### Material to process:
━━━━━━━━━━

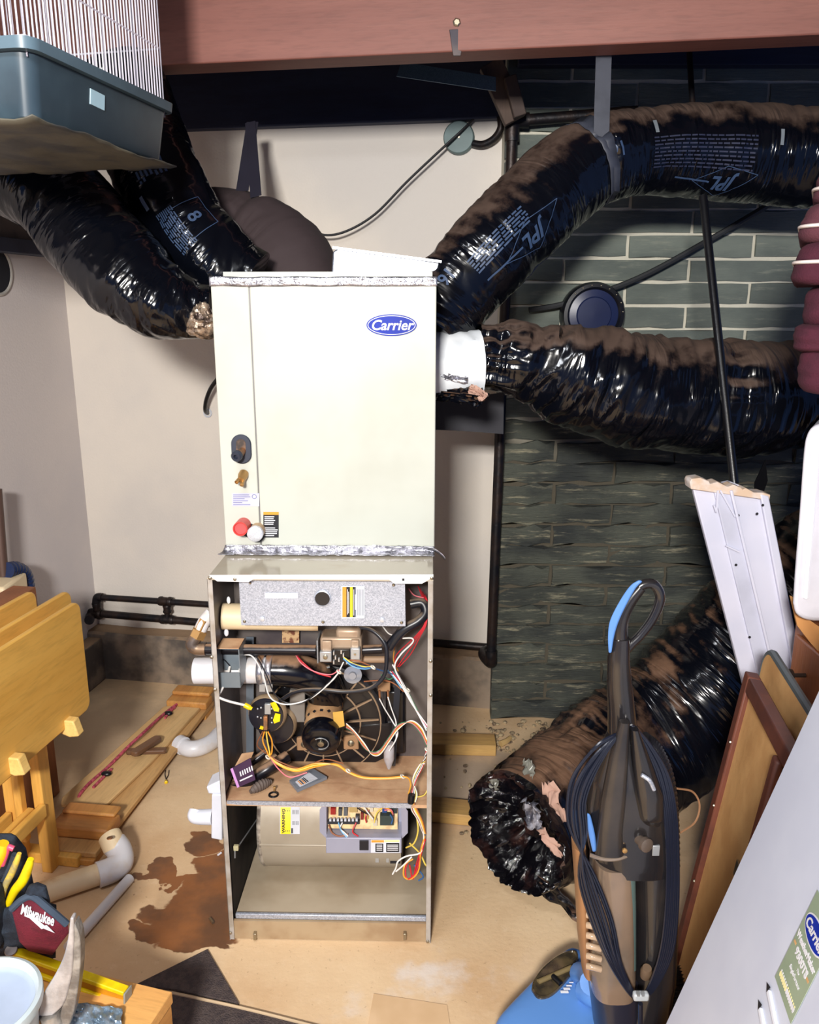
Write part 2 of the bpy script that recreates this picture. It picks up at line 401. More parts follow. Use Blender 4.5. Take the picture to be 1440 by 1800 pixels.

━━━━━━━━━━

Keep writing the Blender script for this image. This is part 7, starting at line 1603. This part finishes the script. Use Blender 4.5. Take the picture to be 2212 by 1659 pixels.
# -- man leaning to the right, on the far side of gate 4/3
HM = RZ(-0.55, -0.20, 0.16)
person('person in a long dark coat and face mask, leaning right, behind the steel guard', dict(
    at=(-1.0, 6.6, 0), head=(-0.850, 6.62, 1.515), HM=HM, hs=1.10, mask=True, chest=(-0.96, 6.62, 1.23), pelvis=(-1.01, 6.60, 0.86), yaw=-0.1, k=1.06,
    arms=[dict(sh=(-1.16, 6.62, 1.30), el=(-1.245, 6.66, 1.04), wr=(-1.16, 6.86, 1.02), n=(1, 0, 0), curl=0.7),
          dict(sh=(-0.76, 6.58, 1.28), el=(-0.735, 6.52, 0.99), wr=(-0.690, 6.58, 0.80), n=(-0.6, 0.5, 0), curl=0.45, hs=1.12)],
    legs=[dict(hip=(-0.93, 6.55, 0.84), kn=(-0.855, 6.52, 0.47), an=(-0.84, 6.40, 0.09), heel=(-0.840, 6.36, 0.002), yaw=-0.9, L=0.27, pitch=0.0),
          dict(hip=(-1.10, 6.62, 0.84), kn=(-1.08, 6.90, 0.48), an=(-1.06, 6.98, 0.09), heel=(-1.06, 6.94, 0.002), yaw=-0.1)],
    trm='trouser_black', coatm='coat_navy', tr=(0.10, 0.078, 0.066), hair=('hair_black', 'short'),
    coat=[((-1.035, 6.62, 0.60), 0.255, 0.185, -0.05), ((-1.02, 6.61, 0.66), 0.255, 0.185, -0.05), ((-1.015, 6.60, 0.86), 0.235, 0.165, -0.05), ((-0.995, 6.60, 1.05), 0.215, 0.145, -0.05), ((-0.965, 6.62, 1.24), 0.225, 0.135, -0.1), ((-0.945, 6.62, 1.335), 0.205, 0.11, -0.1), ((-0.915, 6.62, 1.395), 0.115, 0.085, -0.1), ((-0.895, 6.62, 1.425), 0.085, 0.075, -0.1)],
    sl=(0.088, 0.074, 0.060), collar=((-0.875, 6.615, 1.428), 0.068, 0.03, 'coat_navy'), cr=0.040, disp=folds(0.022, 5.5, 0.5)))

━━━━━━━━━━

### Aim of the exercise:
Go through the records and gather the lines that hold "this".

### Result:
Write part 2 of the bpy script that recreates this picture. It picks up at line 401. More parts follow. Use Blender 4.5. Take the picture to be 1440 by 1800 pixels.
Keep writing the Blender script for this image. This is part 7, starting at line 1603. This part finishes the script. Use Blender 4.5. Take the picture to be 2212 by 1659 pixels.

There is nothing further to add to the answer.